Mayorkas then told Bishop that the law also allows people “fleeing persecution by reason of his or her membership in a particular social group” to claim asylum in the U.S. “An individual who makes a claim of asylum is not breaking the law by doing so,” Mayorkas said.
So what is the story? The law to which Bishop referred is the part of the Immigration and Nationality Act that says, “Any alien who enters or attempts to enter the United States at any time or place other than as designated by immigration officers” shall be fined or imprisoned for not more than six months, or both. The penalty rises to two years for a second offense.
But the law to which Mayorkas referred to is another part of the Immigration and Nationality Act that says, “Any alien who is physically present in the United States or who arrives in the United States (whether or not at a designated port of arrival) … may apply for asylum.” (The asylum law has existed for a long time, but Congress added the “whether or not at a designated port of arrival” part in 1996.) The law also says the U.S. government can designate that the asylum-seeker wait in another country while his or her claim is adjudicated, saying specifically that it must be a country “in which the alien’s life or freedom would not be threatened on account of race, religion, nationality, membership in a particular social group, or political opinion.”

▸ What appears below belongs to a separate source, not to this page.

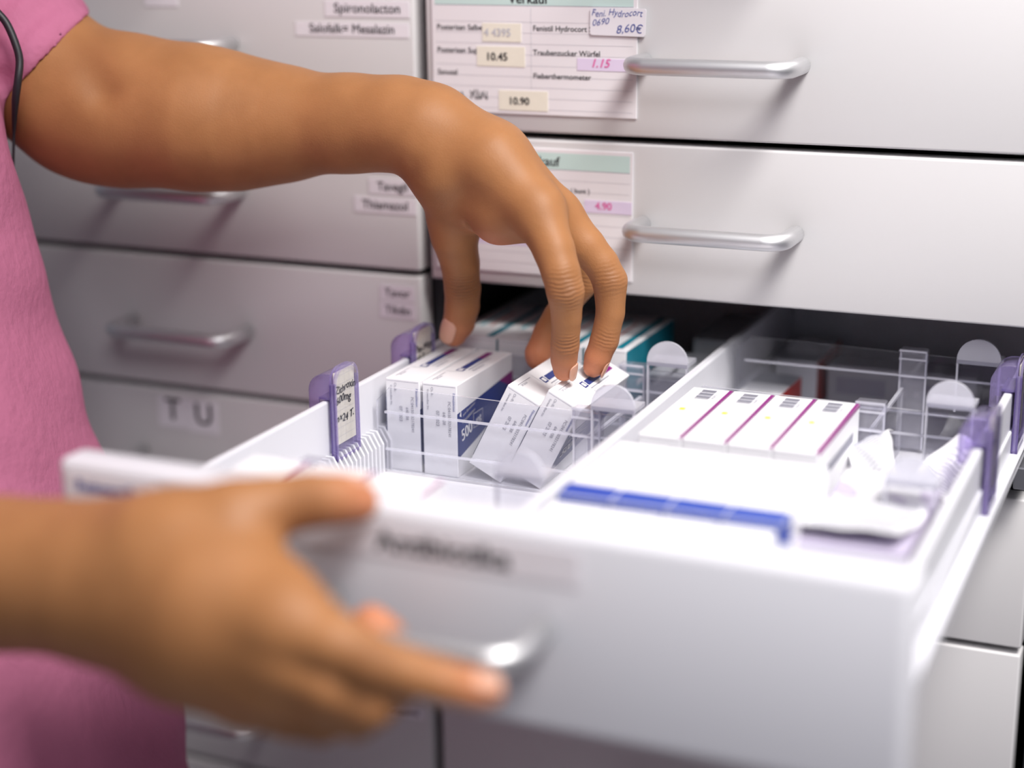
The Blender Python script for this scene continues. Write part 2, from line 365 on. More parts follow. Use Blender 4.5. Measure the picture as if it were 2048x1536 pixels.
dL0(lab_plain(-0.0730, -0.0103, 0.0830, 0.0727, 'Spironolacton', 0.0088), 'name_label', 'white printed name strip')
dL0(lab_plain(-0.0962, -0.0110, 0.0690, 0.0598, 'Salofalk= Mesalazin', 0.0083), 'name_label', 'white printed name strip')
dL0(lab_plain(-0.2165, -0.1890, 0.1035, 0.0775, 'S', 0.027, bold=0.0004), 'letter_label', 'white square with a big S')
dL1(lab_plain(-0.0445, -0.0090, -0.0205, -0.0290, 'Tamsulosin', 0.0066), 'name_label')
dL1(lab_plain(-0.0445, -0.0090, -0.0335, -0.0440, 'Tavegil', 0.0082), 'name_label', 'white printed name strip')
dL1(lab_plain(-0.0562, -0.0092, -0.0462, -0.0570, 'Thiamazol', 0.0085), 'name_label', 'white printed name strip')
dL2(lab_plain(-0.0385, -0.0120, -0.1062, -0.1170, 'Tavor', 0.0080), 'name_label', 'white printed name strip')
dL2(lab_plain(-0.0388, -0.0118, -0.1180, -0.1292, 'Tilidin', 0.0080), 'name_label', 'white printed name strip')
dL3(lab_plain(-0.2290, -0.2035, -0.2065, -0.2295, 'T', 0.0235, bold=0.0004), 'letter_label', 'white square with a big T')
dL3(lab_plain(-0.2030, -0.1765, -0.2065, -0.2310, 'U', 0.0235, bold=0.0004), 'letter_label', 'white square with a big U')
dL5(lab_plain(-0.0530, -0.0140, -0.4210, -0.4310, 'Verapamil', 0.0078), 'name_label')

# ------------------------------------------------------------------ the open drawer
D = 0.397; FZ0, FZ1 = -0.1965, -0.1040
od = empty('open_drawer', (0.2, -D, FZ0)); tag(od, 'white open drawer pulled out of the cabinet and filled with medicine boxes', 'drawer')
OFF = (-0.2, D, -FZ0)
def op(mb, name, lab=None, par=None):
    o = mb.build(name, par or od)
    if par is None: o.location = OFF
    if lab: o['label'] = lab
    return o
op(MB().box((0.0005, -D, FZ0), (0.3995, -D+0.020, FZ1), 'tray', 0.0045), 'front_panel', 'pale grey drawer front with rounded edges')
YB = 0.19; FLO = -0.1925; WT = -0.1335
def wall(x, t, y0=-D+0.018, y1=YB, z1=WT): return MB().box((x-t/2, y0, FLO-0.003), (x+t/2, y1, z1), 'tray', 0.0011)
op(wall(0.0205, 0.004), 'side_wall'); op(wall(0.3835, 0.005), 'side_wall'); op(wall(0.2005, 0.0055, z1=WT+0.001), 'middle_wall')
op(MB().box((0.018, YB, FLO-0.003), (0.386, YB+0.004, -0.104), 'tray', 0.001), 'back_wall')
op(MB().box((0.018, -D+0.018, FLO-0.003), (0.386, YB, FLO), 'tray'), 'floor_panel')
op(MB().box((0.3855, -D+0.018, -0.1725), (0.3935, YB, -0.1695), 'tray', 0.0008).box((0.3858, -D+0.018, -0.171), (0.3875, YB, -0.156), 'tray', 0.0008)
   .box((0.3910, -D+0.018, -0.1765), (0.3935, YB, -0.1700), 'tray', 0.0008), 'side_flange', 'white ledge along the outer side')
op(MB().box((0.0080, -D+0.018, -0.1725), (0.0185, YB, -0.1695), 'tray', 0.0008), 'side_flange')
rb = MB().box((0.390, -0.02, -0.192), (0.3985, 0.55, -0.178), 'rail', 0.001).box((0.386, 0.02, -0.188), (0.3925, 0.12, -0.181), 'carcass')
op(rb, 'slide_rail', 'dark metal slide rail')
h = op(handle_mb(0.1975, -0.1490, -D, 0.036, 0.0555, 0.0055), 'handle', 'brushed aluminium bow handle')
def comb(xa, s, y0, y1):
    mb = MB(); y = y0; mb.box((xa, y0, FLO), (xa+s*0.0032, y1, -0.1700), 'slot_shade')  # added dark strip behind the fins, painting the shade in the gaps
    while y < y1:
        mb.prism([(xa, FLO), (xa+s*0.0090, FLO), (xa+s*0.0090, -0.1735), (xa+s*0.0045, -0.1655), (xa, -0.1655)], y-0.0009, y+0.0009, 'tray')
        y += 0.0049
    return mb
op(comb(0.0224, 1, -0.372, 0.22), 'slot_comb'); op(comb(0.1978, -1, -0.372, 0.22), 'slot_comb')
op(comb(0.2032, 1, -0.372, 0.22), 'slot_comb'); op(comb(0.3810, -1, -0.372, 0.22), 'slot_comb')
mb = MB().box((0.1290, -D-0.0005, -0.1275), (0.2640, -D, -0.1115), 'tape')
write(mb, 'Antibiotika', 0.0132, (0.2010, -D-0.0007, -0.1245), X_, Z_, 'ink', 'c', 0.0005, 0, 1.08); op(mb, 'name_label', 'white strip reading Antibiotika')
mb = MB().box((0.0055, -D-0.0005, -0.1240), (0.0560, -D, -0.1095), 'tape')
write(mb, 'Reiseantib.', 0.0082, (0.0290, -D-0.0007, -0.1185), X_, Z_, 'blueink', 'c', 0.0003); op(mb, 'name_label')

# ------------------------------------------------------------------ medicine boxes
FR = lambda w, l, h: {'front': (Vector((0, 0, 0)), Vector((1, 0, 0)), Vector((0, 0, 1)), Vector((0, -1, 0))),
                      'top': (Vector((0, 0, h)), Vector((1, 0, 0)), Vector((0, 1, 0)), Vector((0, 0, 1))),
                      'right': (Vector((w, 0, 0)), Vector((0, 1, 0)), Vector((0, 0, 1)), Vector((1, 0, 0))),
                      'left': (Vector((0, l, 0)), Vector((0, -1, 0)), Vector((0, 0, 1)), Vector((-1, 0, 0)))}
def carton(w, l, h, prints, texts, base='carton'):
    mb = MB(); mb.box((0, 0, 0), (w, l, h), base, 0.0006)
    fr = FR(w, l, h); e = 0.00008
    # tuck flap slit along the front top edge
    O, U, V, N = fr['front']; quad(mb, O+U*0.001+V*(h-0.0016)+N*e, U, V, w-0.002, 0.00018, 'greyink')
    for i, (face, poly, mat) in enumerate(prints):
        O, U, V, N = fr[face]; k = e*(1+0.25*i)
        mb.add([tuple(O+U*a+V*b+N*k) for a, b in poly], [list(range(len(poly)))], mat)
    for face, txt, size, a, b, ang, mat in texts:
        O, U, V, N = fr[face]; c, s = math.cos(ang), math.sin(ang)
        write(mb, txt, size, O+U*a+V*b+N*e*4, U*c+V*s, V*c-U*s, mat, 'l', size*0.02 if size > 0.006 else 0.0)
    return mb
def rect(a, b, w, h): return [(a, b), (a+w, b), (a+w, b+h), (a, b+h)]
def place(mb, loc, rot, label, group, name='medicine_box', cat='medicine box'):
    o = mb.build(name, None, loc, fix=False); o.rotation_euler = rot
    return tag(o, label, cat, group)
R90 = math.pi/2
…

None of that applies to the people, almost all of them originally from Haiti, who crossed into the U.S. at Del Rio. Driven mostly by economic motives, they have no legitimate claim to asylum under American law.
And as for the law — simply stating that a person who is “physically present” in the U.S. can apply for asylum does not mean that anyone in the world can and should be allowed into the U.S. The authors of the law clearly did not anticipate mass illegal crossings by people with no right to asylum who are then admitted into the U.S. and allowed to disappear into the country on the premise that they will show up at some later date, sometimes years later, at an immigration proceeding. But the law allows Mayorkas to claim that the Biden administration has a legal responsibility not to stop people from crossing illegally into the U.S. — despite the other section of the law that specifically makes crossing without authorization a crime.
So look for Mayorkas and the Biden administration to continue to claim that they have no choice but to accommodate anyone who wants to cross illegally into the U.S. A wall or fence along the border would reduce those illegal crossings — but that is, apparently, the one thing the administration does not want to do.